Both Cox horses had board finishes Saturday at Del Mar but in a different order than expected and with a pace scenario that stumped the experts.

Knicks Go, leading from gate to wire, won by 2 3/4 lengths, paying a generous $8.40 as second betting choice. Although just off Candy Ride's track record, the winner shaded 2 minutes (1:59.57) at the classic American distance. With three Grade 1 wins, Knicks Go sewed up Horse of the Year, the first such honor for Cox, the Eclipse Award-winning trainer last year after four BC victories.

What amazed many is that Knicks Go appeared to do it without breaking a sweat. As billed, he proved the speed of the speed, especially when able to walk the dog, so to speak, through the early fractions.

If the race wasn't over when he led by a length after the opening quarter in 23.16 seconds, it was decided when he got a breather through a fourth quarter of 25.24. He came home in 24.29, extending his lead, and "ridden out" by Joel Rosario, per the Equibase chart.

Where was the other speed? Medina Spirit, front-running winner of the Kentucky Derby, entered the stretch four horses wide. Hot Rod Charlie, another need-the-lead type, got caught inside and "flattened out." Both were thought to have brilliant speed, which Essential Quality, a somewhat surprising 9-5 favorite, was thought to lack.

Essential Quality, third, beaten 3 1/2 lengths, isn't the only good horse who ever lost when an expected pace meltdown failed to materialize. Worse, for the early-season Oaklawn winner, it may cost him the 3-year-old championship, Medina Spirit (second) placing ahead of Essential Quality for the second time this year.

That is, if Eclipse Award voters can put aside their disgust with trainer Bob Baffert and make objective decisions. Medina Spirit, his Kentucky Derby victory still challenged because of a failed drug test, came back with two Grade 1 victories late in the year after running third in the Preakness.

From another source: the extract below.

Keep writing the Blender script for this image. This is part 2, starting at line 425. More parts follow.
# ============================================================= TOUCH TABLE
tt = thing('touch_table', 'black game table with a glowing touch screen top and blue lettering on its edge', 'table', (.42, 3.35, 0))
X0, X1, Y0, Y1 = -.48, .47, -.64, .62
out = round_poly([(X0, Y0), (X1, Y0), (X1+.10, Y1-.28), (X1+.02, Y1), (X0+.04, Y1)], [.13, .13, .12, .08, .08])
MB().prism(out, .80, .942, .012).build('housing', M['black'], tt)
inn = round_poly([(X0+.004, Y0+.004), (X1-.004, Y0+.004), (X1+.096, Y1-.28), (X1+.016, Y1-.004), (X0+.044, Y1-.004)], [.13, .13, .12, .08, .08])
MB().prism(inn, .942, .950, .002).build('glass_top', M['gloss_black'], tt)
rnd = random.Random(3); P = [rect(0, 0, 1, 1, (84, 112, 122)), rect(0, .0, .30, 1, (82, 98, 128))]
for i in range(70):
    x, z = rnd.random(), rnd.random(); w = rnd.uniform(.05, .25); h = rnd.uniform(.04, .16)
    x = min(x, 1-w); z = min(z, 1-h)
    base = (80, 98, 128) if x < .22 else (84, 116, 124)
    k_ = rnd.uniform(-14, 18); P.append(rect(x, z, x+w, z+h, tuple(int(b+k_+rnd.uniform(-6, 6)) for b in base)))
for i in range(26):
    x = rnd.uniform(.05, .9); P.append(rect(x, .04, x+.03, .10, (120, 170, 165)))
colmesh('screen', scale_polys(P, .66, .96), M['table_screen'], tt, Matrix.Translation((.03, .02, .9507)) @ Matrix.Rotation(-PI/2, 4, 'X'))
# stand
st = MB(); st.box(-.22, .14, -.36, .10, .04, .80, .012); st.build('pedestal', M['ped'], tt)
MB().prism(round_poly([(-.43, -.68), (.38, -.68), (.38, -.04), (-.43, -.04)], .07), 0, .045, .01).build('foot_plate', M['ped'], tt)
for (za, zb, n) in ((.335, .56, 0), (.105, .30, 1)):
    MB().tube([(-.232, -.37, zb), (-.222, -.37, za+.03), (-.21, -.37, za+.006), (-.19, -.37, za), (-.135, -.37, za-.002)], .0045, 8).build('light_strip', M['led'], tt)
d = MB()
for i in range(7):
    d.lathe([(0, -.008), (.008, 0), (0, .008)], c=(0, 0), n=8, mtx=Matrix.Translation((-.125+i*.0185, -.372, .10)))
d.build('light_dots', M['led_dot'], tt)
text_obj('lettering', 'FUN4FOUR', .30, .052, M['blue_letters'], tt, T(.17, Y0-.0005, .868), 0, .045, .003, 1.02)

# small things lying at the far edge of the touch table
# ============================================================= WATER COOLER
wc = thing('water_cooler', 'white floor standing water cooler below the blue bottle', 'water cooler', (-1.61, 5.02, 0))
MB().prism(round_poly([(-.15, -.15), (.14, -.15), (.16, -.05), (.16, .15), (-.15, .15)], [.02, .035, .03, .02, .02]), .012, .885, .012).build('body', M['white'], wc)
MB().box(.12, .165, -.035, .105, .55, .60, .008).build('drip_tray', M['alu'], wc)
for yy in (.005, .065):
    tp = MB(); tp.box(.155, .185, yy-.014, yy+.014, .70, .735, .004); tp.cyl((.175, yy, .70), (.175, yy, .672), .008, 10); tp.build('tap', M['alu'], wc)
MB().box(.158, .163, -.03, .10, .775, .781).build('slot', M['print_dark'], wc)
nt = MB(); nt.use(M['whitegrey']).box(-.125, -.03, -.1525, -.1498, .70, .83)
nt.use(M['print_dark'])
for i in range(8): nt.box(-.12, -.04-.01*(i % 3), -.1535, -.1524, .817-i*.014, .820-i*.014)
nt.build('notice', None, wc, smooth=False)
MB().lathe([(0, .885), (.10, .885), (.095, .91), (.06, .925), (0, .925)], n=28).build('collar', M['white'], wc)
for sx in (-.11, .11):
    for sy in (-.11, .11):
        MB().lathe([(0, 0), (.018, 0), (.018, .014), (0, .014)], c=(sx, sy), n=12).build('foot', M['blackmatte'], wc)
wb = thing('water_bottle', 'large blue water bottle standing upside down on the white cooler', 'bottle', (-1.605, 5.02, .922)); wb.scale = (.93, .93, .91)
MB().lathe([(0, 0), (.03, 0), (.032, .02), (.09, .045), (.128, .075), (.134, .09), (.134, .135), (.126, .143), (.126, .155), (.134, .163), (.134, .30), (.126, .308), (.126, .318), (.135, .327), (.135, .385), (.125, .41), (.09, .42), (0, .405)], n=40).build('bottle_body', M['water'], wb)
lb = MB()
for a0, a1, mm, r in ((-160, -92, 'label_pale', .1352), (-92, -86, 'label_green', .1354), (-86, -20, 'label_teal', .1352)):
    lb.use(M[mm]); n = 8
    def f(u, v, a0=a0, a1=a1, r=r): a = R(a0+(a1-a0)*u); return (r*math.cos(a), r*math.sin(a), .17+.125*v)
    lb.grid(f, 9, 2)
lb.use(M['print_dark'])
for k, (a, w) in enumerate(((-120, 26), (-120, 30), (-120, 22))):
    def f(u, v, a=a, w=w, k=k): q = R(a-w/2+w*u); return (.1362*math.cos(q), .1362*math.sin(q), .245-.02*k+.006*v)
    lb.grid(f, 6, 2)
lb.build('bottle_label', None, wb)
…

He led Essential Quality in earnings ($3,520,000 to $3.42 million) despite an inferior won-lost record (9-4-4-1 to 7-5-0-1).

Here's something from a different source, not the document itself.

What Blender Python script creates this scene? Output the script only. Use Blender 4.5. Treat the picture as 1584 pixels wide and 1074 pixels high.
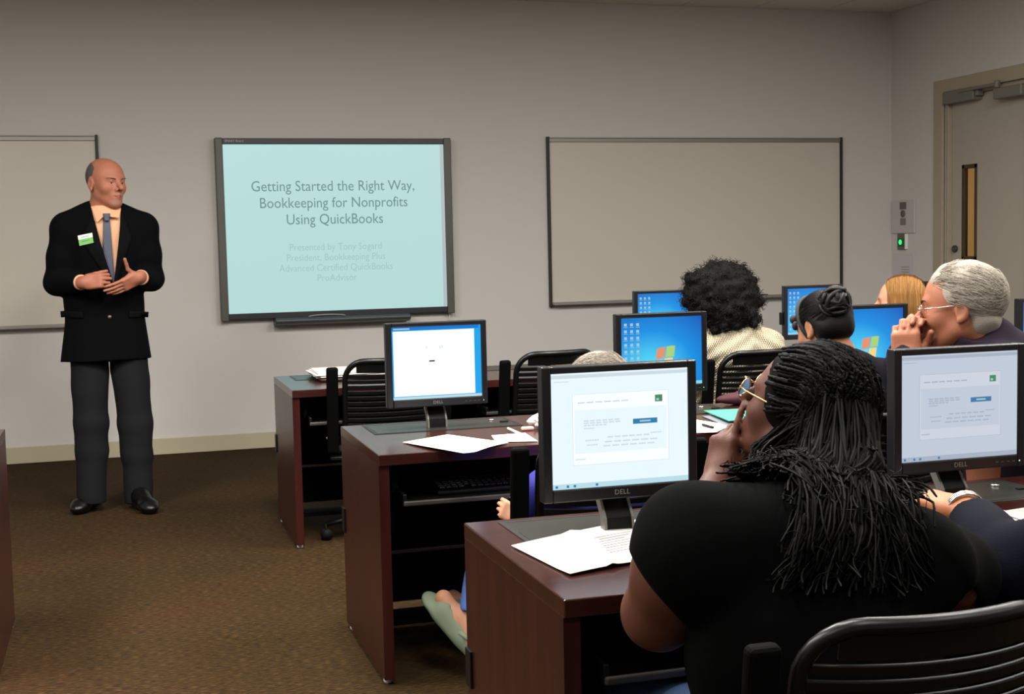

Knicks Go, meanwhile, went 7-5-0-0 for a season-high $7,324,140. He is the first horse to sweep the Dirt Mile and Classic, taking the former race last year at Keeneland. In his first race for Cox, Knicks Go started his 4-year-old season winning an allowance/optional claimer at Oaklawn.

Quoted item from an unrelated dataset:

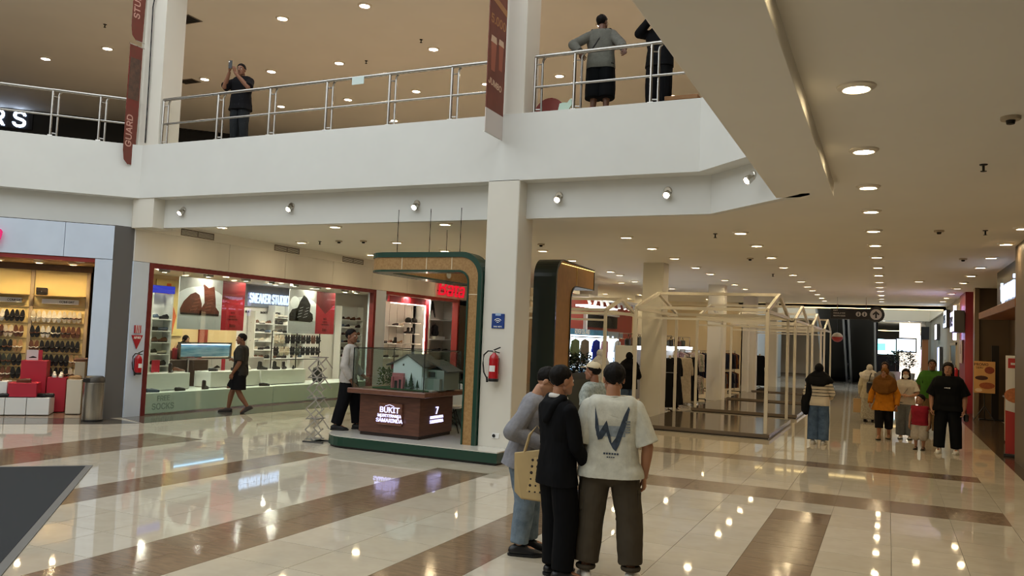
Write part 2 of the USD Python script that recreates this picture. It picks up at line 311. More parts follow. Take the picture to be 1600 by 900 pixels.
for k, (x, y, w) in enumerate([(.87, 9.52, 'nearest on the right'), (-2.8, 14.53, 'left of the nearest left row lamp'), (1.37, 14.65, 'near the right lamp row'), (-11.65, 14.77, 'beside the lamp over the shoe window'), (-2.84, 22.88, 'farther along the left lamp rows')]):
    lab = 'small dark sprinkler head hanging from the ceiling, ' + w
    if p0 is None:
        p0 = thing('sprinkler', lab, 'sprinkler', (x, y, ZC), group='sprinkler heads')
        obj('rosette', lathe([(.001, -.012), (.035, -.01), (.04, 0)], 14), dark_metal, p0); obj('nozzle', cat_(tr(lathe([(.012, -.07), (.012, -.01)], 8)), tr(lathe([(.001, -.08), (.03, -.075), (.03, -.07), (.001, -.07)], 12))), dark_metal, p0)
    else: dup(p0, lab, (x, y, ZC))
for x, y, w in ((-16.88, 13.0, 'left of the corner column'), (-12.35, 17.14, 'over the middle of the rail'), (-10.18, 16.28, 'left of the drinks banner')): dup(p0, 'small dark sprinkler head on the upper ceiling, ' + w, (x, y, ZUP), group='upper sprinkler heads')
# vents of the upper ceiling
def vent(label, loc, w, d, n, rz=0, base=None, up=True):
    t = thing('air_vent', label, 'air vent', loc, rz, base=base)
    obj('frame', cat_(bx(-w / 2, w / 2, -d / 2, -d / 2 + .02, -.015, 0), bx(-w / 2, w / 2, d / 2 - .02, d / 2, -.015, 0), bx(-w / 2, -w / 2 + .02, -d / 2, d / 2, -.015, 0), bx(w / 2 - .02, w / 2, -d / 2, d / 2, -.015, 0)), mat('vent_frame', '8d8478', .5), t)
    obj('backing', bx(-w / 2 + .02, w / 2 - .02, -d / 2 + .02, d / 2 - .02, -.004, 0), black_plastic, t)
    for k in range(n):
        y = -d / 2 + .04 + (d - .08) * k / (n - 1); obj('slat', tr(bx(-w / 2 + .02, w / 2 - .02, -.012, .012, -.002, .002), 0, y, -.012, rx=30), mat('vent_slat', '7a7268', .5), t)
vent('square grey air vent in the upper ceiling right of the corner column', (-14.75, 13.42, ZUP), .62, .42, 7)
vent('small grey air vent in the upper ceiling left of the man with the phone', (-18.4, 17.0, ZUP), .6, .35, 6)

# ---------------------------------------------------------------- balcony railing
pane = glass_mat('railing_glass', 'fdfefd', k=.05)
def railing(label, base, x0, posts, bays, top_ext=None):
    t = thing('balcony_railing', label, 'railing', base.o.tolist() + [Z2 + .03], base.rz)
    H_, mid = .87, .40
    for x in posts:
        obj('post', cat_(rod((x, 0, 0), (x, 0, H_), .024, 10), rod((x - .04, 0, .004), (x + .04, 0, .004), .03, 8)), steel, t, smooth=40)
        obj('inner_post', cat_(rod((x + .10, .03, .02), (x + .10, .03, H_ - .1), .018, 8), rod((x, .0, H_ - .12), (x + .1, .03, H_ - .12), .01, 6), rod((x, 0, .06), (x + .1, .03, .06), .01, 6), tube([(x + .10, .03, H_ - .1), (x + .11, .03, H_ - .05), (x + .15, .02, H_ - .015)], .018, 8)), steel, t, smooth=40)
    for a, b in bays:
        obj('handrail', rod((a, 0, H_), (b, 0, H_), .030, 12), steel, t, smooth=40); obj('mid_rail', rod((a, 0, mid), (b, 0, mid), .02, 10), steel, t, smooth=40)
        obj('glass_pane', bx(a + .14, b - .04, .028, .036, .03, H_ - .05), pane, t)
RB = Frame((0, 11.08), 0)
ps = [-12.42, -11.22, -10.0, -8.76, -7.49, -6.32]
railing('long steel balcony railing left of the tall pillar', RB, 0, [-12.6] + ps[1:], [(-12.6, -11.22), (-11.22, -10), (-10, -8.76), (-8.76, -7.49), (-7.49, -6.32), (-6.32, -5.58)])
railing('steel balcony railing right of the tall pillar, with two people behind it', RB, 0, [-4.88, -4.25, -3.09], [(-4.88, -4.25), (-4.25, -3.09), (-3.09, -2.4)])
RL = Frame((-13.06, 11.02), 45)
railing('angled steel balcony railing left of the corner column', RL, 0, [-4.2, -2.95, -1.55, -.75], [(-4.2, -2.95), (-2.95, -1.55), (-1.55, -.75), (-.75, -.12)])
obj('notice', tr(bx(-.12, .12, -.004, .004, -.13, .0), -8.1, 11.04, Z2 + .9), mat('pale_notice', 'cfe0dc', .5), label='small pale notice card hanging on the balcony handrail', cat='notice')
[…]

A 10-3-1 runner from 24 starts for more than $8.6 million, Knicks Go was good enough at 2 to run second in the BC Juvenile for trainer Ben Colebrook. He ran third in the Grade 3 Super Derby at Louisiana Downs, long since paying back the $87,000 spent for him at a Keeneland yearling sale.

Under Cox, Knicks Go has become a monster, winning Grade 1s at three different tracks in 2021, and a world traveler, to boot. Fourth in the Saudi Cup and Belmont Park's Met Mile, he began a summer of splendor with a 113 Beyer Speed Figure in the Grade 3 Cornhusker Handicap at Iowa's Prairie Meadows. The 111 he got for beating a top field in Saratoga's Grade 1 Whitney convinced this observer that he just might get a mile and a quarter.

If Knicks Go left no doubt, some other Breeders' Cup races were head-scratchers: Gamine third at 2-5 as defending champion in the Filly & Mare Sprint, Jackie'e Warrior sixth at 4-5 in the Sprint and Horse of the Year outsider Letruska 11th at 8-5 in the Distaff.

Baffert won the Juvenile with favored Corniche but saw one of his former horses, Life Is Good, now trained by Todd Pletcher, get Eclipse 3-year-old buzz winning the Dirt Mile. Steve Asmussen won the Juvenile Fillies with Echo Zulu, from the first crop of 2017 HOY and Classic winner Gun Runner, but was puzzled as anyone else by Jackie's Warrior's flat performance.

One couldn't help but cheer for Wayne Catalano, whose only starter, Aloha West, took the Sprint in the final jump. Thumbing through the past performances, one found the Hard Spun colt won at first asking at Oaklawn Feb, 7. Excuse us for not remembering.

Catalano, an ex-jockey of some who trained an Arkansas Derby winner, called it his career highlight. Plenty more could say the same on this glorious day.